(begin)

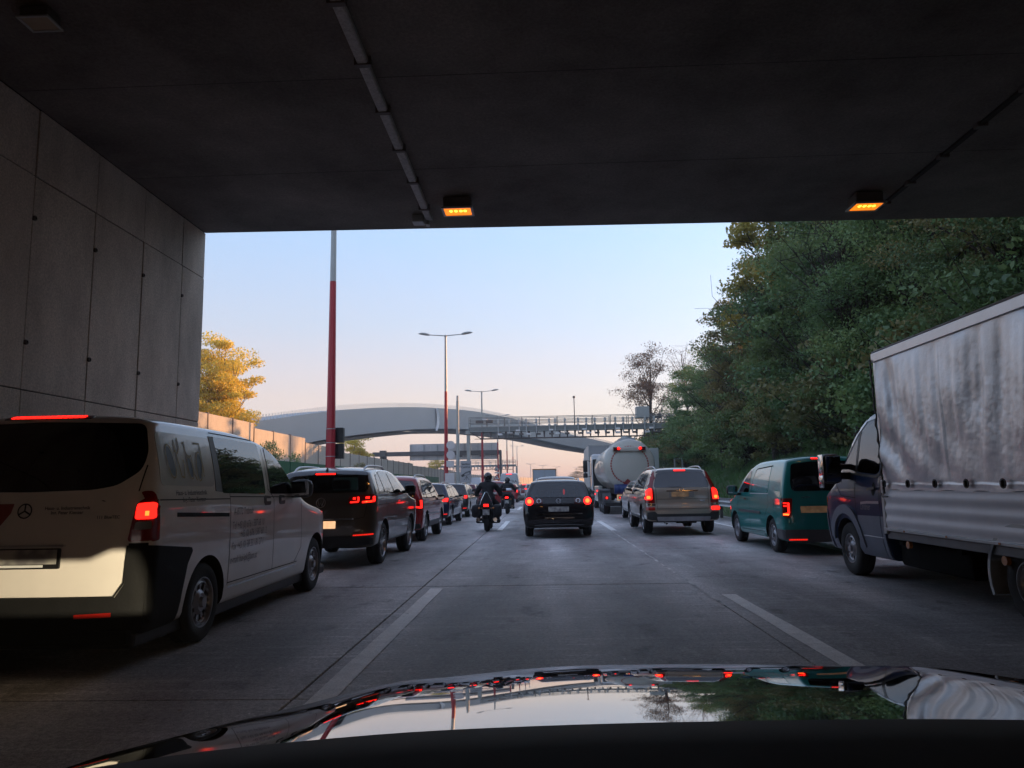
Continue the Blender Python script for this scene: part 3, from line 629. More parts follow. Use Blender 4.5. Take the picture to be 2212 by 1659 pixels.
    def strip(s, name, pts, ax, m, w=.008, off=.002, parent=None, step=.06):
        P = []
        for a, b in zip(pts[:-1], pts[1:]):
            a, b = Vector(a), Vector(b); k = max(1, int((b-a).length/step))
            P += [a+(b-a)*i/k for i in range(k)]
        P.append(Vector(pts[-1])); mb = MB(); V = []
        for i, p in enumerate(P):
            d = (P[min(i+1, len(P)-1)]-P[max(i-1, 0)]).normalized(); q = Vector((-d.y, d.x))*w/2
            for g in (p+q, p-q):
                h, nr = s.hit(g.x, g.y, ax); V.append(h+nr*off)
        mb.add(V, [(2*i, 2*i+1, 2*i+3, 2*i+2) for i in range(len(P)-1)])
        return part(name, mb, m, parent or s.root, True)
    def text(s, txt, x, z, size, ax, m, bold=False, mirror=1, shear=0., name='lettering', align='LEFT', off=.004, sx=1.):
        cu_ = bpy.data.curves.new('t', 'FONT'); cu_.body = txt; cu_.size = size; cu_.align_x = align; cu_.shear = shear; cu_.resolution_u = 3
        if bold: cu_.offset = size*.018
        o = obj('t', cu_); dg = bpy.context.evaluated_depsgraph_get(); me = bpy.data.meshes.new_from_object(o.evaluated_get(dg)); bpy.data.objects.remove(o)
        for v in me.vertices:
            h, nr = s.hit(x+v.co.x*mirror*sx, z+v.co.y, ax); v.co = h+nr*off
        me.materials.clear(); me.materials.append(m); me.name = name
        return obj(name, me, s.root)
    def wheels(s, proto):
        for ay in s.sp['axles']:
            for sg in (-1, 1):
                wo = obj('wheel', proto[0], s.root, (sg*(s.hw-.03-proto[2]/2), ay, s.sp['wr']), (0, 0, 0 if sg > 0 else math.pi))
                obj('rim', proto[1], wo)
    def mirror(s, x, y, z, m, sz=(.2, .1, .15), glass=True):
        for sg in (-1, 1):
            b = MB(); b.box(sg*x-.5*sz[0], sg*x+.5*sz[0], y-.5*sz[1], y+.5*sz[1], z-.5*sz[2], z+.5*sz[2], min(sz)*.42)
            b.box(min(sg*(s.hw*.86), sg*x), max(sg*(s.hw*.86), sg*x), y-.02, y+.05, z-.5*sz[2], z-.5*sz[2]+.06, .015)
            o = part('wing_mirror', b, m, s.root, True, 60)
            g = MB(); g.box(sg*x-.42*sz[0], sg*x+.42*sz[0], y-.5*sz[1]-.003, y-.5*sz[1]+.002, z-.4*sz[2], z+.4*sz[2], .001); part('mirror_glass', g, M['chromeglass'], o)
    def seats(s, rows, zh):
        for (y, xs) in rows:
            for x in xs:
                b = MB(); b.box(x-.24, x+.24, y-.07, y+.07, zh-.75, zh-.2, .05); b.box(x-.13, x+.13, y-.05, y+.04, zh-.19, zh, .045); part('seat', b, M['soft'], s.root, True, 60)
M['chromeglass'] = mat('mirror_glass', (.5, .52, .55), .03, 1.)
def wheel_mesh(r, width, rimr, style, mt='alloy', n=5):
    t = MB(); h = width/2
    t.lathe([(rimr*.93, -h*.8), (rimr, -h*.95), (r*.86, -h), (r*.96, -h*.88), (r, -h*.7), (r*1.0, -.01), (r*.985, -.005), (r*.985, .005), (r, .01), (r, h*.7), (r*.96, h*.88), (r*.86, h), (rimr, h*.95), (rimr*.93, h*.8), (rimr*.93, -h*.8)], 40, 'x')
    tm = t.mesh('tyre', M['rubber'], True, 50)
    b = MB(); f = h*.82
    b.lathe([(rimr*1.0, f+.012), (rimr*.95, f+.012), (rimr*.90, f-.02), (rimr*.88, -h*.5), (rimr*.3, -h*.4), (0, -h*.4)], 40, 'x')
    hub = (0, 0, 0)
    if style == 'spoke':
        b.lathe([(0, f-.005), (rimr*.15, f-.005), (rimr*.2, f-.02), (rimr*.2, f-.06)], 16, 'x')
        for k in range(n):
            a = 2*math.pi*k/n+.3
            for da in (-.14, .14):
                p0 = (f-.02, math.cos(a+da*.4)*rimr*.1, math.sin(a+da*.4)*rimr*.1); p1 = (f-.01, math.cos(a+da)*rimr*.92, math.sin(a+da)*rimr*.92)
                b.tube([p0, p1], rimr*.062, 6)
    else:      # pressed steel: dish with a ring of holes and a centre cap
        V = []; K = 40
        b.lathe([(rimr*.9, f-.015), (rimr*.78, f+.0), (rimr*.72, f-.02)], K, 'x')
        for k in range(10):
            a0 = 2*math.pi*k/10; a1 = a0+2*math.pi/10*.5
            q = [(f-.02, math.cos(t)*rr*rimr, math.sin(t)*rr*rimr) for rr, ts in ((.72, np.linspace(a0, a1, 4)), (.5, np.linspace(a1, a0, 4))) for t in ts]
            b.add(q, [tuple(range(8))])
        b.lathe([(rimr*.5, f-.02), (rimr*.36, f+.005), (rimr*.22, f+.0), (rimr*.2, f+.03), (0, f+.035)], K, 'x')
    rm = b.mesh('rim', M[mt], True, 40)
    return tm, rm, width
# ------------------------------------------------------------------ white panel van (left lane, nearest)
P_silver = paint('white_van_paint', (.76, .70, .655), .0, .3); M['vanbump'] = mat('dark_van_bumper', (.010, .010, .011), .7, spec=.2, var=.15, bump=.1)
WH = {}
WH['van'] = wheel_mesh(.335, .21, .215, 'steel', 'steel')
WH['suv'] = wheel_mesh(.355, .235, .245, 'spoke', 'alloy', 5)
WH['car'] = wheel_mesh(.32, .215, .22, 'spoke', 'alloy', 7)
WH['caddy'] = wheel_mesh(.318, .2, .205, 'steel', 'steel')
WH['truck'] = wheel_mesh(.37, .225, .21, 'steel', 'steel')
WH['lorry'] = wheel_mesh(.5, .32, .29, 'steel', 'steel')
ink = mat('dark_vinyl_ink', (.035, .03, .03), .5); ink2 = mat('faded_grey_ink', (.16, .15, .155), .5); gold = mat('gold_vinyl', (.30, .22, .06), .5); navy = mat('dark_teal_vinyl', (.02, .035, .045), .5)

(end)

* Problem details:
Exclude the pictures, and transcribe all of the material exactly.

* Finished answer:
Continue the Blender Python script for this scene: part 3, from line 629. More parts follow. Use Blender 4.5. Take the picture to be 2212 by 1659 pixels.
    def strip(s, name, pts, ax, m, w=.008, off=.002, parent=None, step=.06):
        P = []
        for a, b in zip(pts[:-1], pts[1:]):
            a, b = Vector(a), Vector(b); k = max(1, int((b-a).length/step))
            P += [a+(b-a)*i/k for i in range(k)]
        P.append(Vector(pts[-1])); mb = MB(); V = []
        for i, p in enumerate(P):
            d = (P[min(i+1, len(P)-1)]-P[max(i-1, 0)]).normalized(); q = Vector((-d.y, d.x))*w/2
            for g in (p+q, p-q):
                h, nr = s.hit(g.x, g.y, ax); V.append(h+nr*off)
        mb.add(V, [(2*i, 2*i+1, 2*i+3, 2*i+2) for i in range(len(P)-1)])
        return part(name, mb, m, parent or s.root, True)
    def text(s, txt, x, z, size, ax, m, bold=False, mirror=1, shear=0., name='lettering', align='LEFT', off=.004, sx=1.):
        cu_ = bpy.data.curves.new('t', 'FONT'); cu_.body = txt; cu_.size = size; cu_.align_x = align; cu_.shear = shear; cu_.resolution_u = 3
        if bold: cu_.offset = size*.018
        o = obj('t', cu_); dg = bpy.context.evaluated_depsgraph_get(); me = bpy.data.meshes.new_from_object(o.evaluated_get(dg)); bpy.data.objects.remove(o)
        for v in me.vertices:
            h, nr = s.hit(x+v.co.x*mirror*sx, z+v.co.y, ax); v.co = h+nr*off
        me.materials.clear(); me.materials.append(m); me.name = name
        return obj(name, me, s.root)
    def wheels(s, proto):
        for ay in s.sp['axles']:
            for sg in (-1, 1):
                wo = obj('wheel', proto[0], s.root, (sg*(s.hw-.03-proto[2]/2), ay, s.sp['wr']), (0, 0, 0 if sg > 0 else math.pi))
                obj('rim', proto[1], wo)
    def mirror(s, x, y, z, m, sz=(.2, .1, .15), glass=True):
        for sg in (-1, 1):
            b = MB(); b.box(sg*x-.5*sz[0], sg*x+.5*sz[0], y-.5*sz[1], y+.5*sz[1], z-.5*sz[2], z+.5*sz[2], min(sz)*.42)
            b.box(min(sg*(s.hw*.86), sg*x), max(sg*(s.hw*.86), sg*x), y-.02, y+.05, z-.5*sz[2], z-.5*sz[2]+.06, .015)
            o = part('wing_mirror', b, m, s.root, True, 60)
            g = MB(); g.box(sg*x-.42*sz[0], sg*x+.42*sz[0], y-.5*sz[1]-.003, y-.5*sz[1]+.002, z-.4*sz[2], z+.4*sz[2], .001); part('mirror_glass', g, M['chromeglass'], o)
    def seats(s, rows, zh):
        for (y, xs) in rows:
            for x in xs:
                b = MB(); b.box(x-.24, x+.24, y-.07, y+.07, zh-.75, zh-.2, .05); b.box(x-.13, x+.13, y-.05, y+.04, zh-.19, zh, .045); part('seat', b, M['soft'], s.root, True, 60)
M['chromeglass'] = mat('mirror_glass', (.5, .52, .55), .03, 1.)
def wheel_mesh(r, width, rimr, style, mt='alloy', n=5):
    t = MB(); h = width/2
    t.lathe([(rimr*.93, -h*.8), (rimr, -h*.95), (r*.86, -h), (r*.96, -h*.88), (r, -h*.7), (r*1.0, -.01), (r*.985, -.005), (r*.985, .005), (r, .01), (r, h*.7), (r*.96, h*.88), (r*.86, h), (rimr, h*.95), (rimr*.93, h*.8), (rimr*.93, -h*.8)], 40, 'x')
    tm = t.mesh('tyre', M['rubber'], True, 50)
    b = MB(); f = h*.82
    b.lathe([(rimr*1.0, f+.012), (rimr*.95, f+.012), (rimr*.90, f-.02), (rimr*.88, -h*.5), (rimr*.3, -h*.4), (0, -h*.4)], 40, 'x')
    hub = (0, 0, 0)
    if style == 'spoke':
        b.lathe([(0, f-.005), (rimr*.15, f-.005), (rimr*.2, f-.02), (rimr*.2, f-.06)], 16, 'x')
        for k in range(n):
            a = 2*math.pi*k/n+.3
            for da in (-.14, .14):
                p0 = (f-.02, math.cos(a+da*.4)*rimr*.1, math.sin(a+da*.4)*rimr*.1); p1 = (f-.01, math.cos(a+da)*rimr*.92, math.sin(a+da)*rimr*.92)
                b.tube([p0, p1], rimr*.062, 6)
    else:      # pressed steel: dish with a ring of holes and a centre cap
        V = []; K = 40
        b.lathe([(rimr*.9, f-.015), (rimr*.78, f+.0), (rimr*.72, f-.02)], K, 'x')
        for k in range(10):
            a0 = 2*math.pi*k/10; a1 = a0+2*math.pi/10*.5
            q = [(f-.02, math.cos(t)*rr*rimr, math.sin(t)*rr*rimr) for rr, ts in ((.72, np.linspace(a0, a1, 4)), (.5, np.linspace(a1, a0, 4))) for t in ts]
            b.add(q, [tuple(range(8))])
        b.lathe([(rimr*.5, f-.02), (rimr*.36, f+.005), (rimr*.22, f+.0), (rimr*.2, f+.03), (0, f+.035)], K, 'x')
    rm = b.mesh('rim', M[mt], True, 40)
    return tm, rm, width
# ------------------------------------------------------------------ white panel van (left lane, nearest)
P_silver = paint('white_van_paint', (.76, .70, .655), .0, .3); M['vanbump'] = mat('dark_van_bumper', (.010, .010, .011), .7, spec=.2, var=.15, bump=.1)
WH = {}
WH['van'] = wheel_mesh(.335, .21, .215, 'steel', 'steel')
WH['suv'] = wheel_mesh(.355, .235, .245, 'spoke', 'alloy', 5)
WH['car'] = wheel_mesh(.32, .215, .22, 'spoke', 'alloy', 7)
WH['caddy'] = wheel_mesh(.318, .2, .205, 'steel', 'steel')
WH['truck'] = wheel_mesh(.37, .225, .21, 'steel', 'steel')
WH['lorry'] = wheel_mesh(.5, .32, .29, 'steel', 'steel')
ink = mat('dark_vinyl_ink', (.035, .03, .03), .5); ink2 = mat('faded_grey_ink', (.16, .15, .155), .5); gold = mat('gold_vinyl', (.30, .22, .06), .5); navy = mat('dark_teal_vinyl', (.02, .035, .045), .5)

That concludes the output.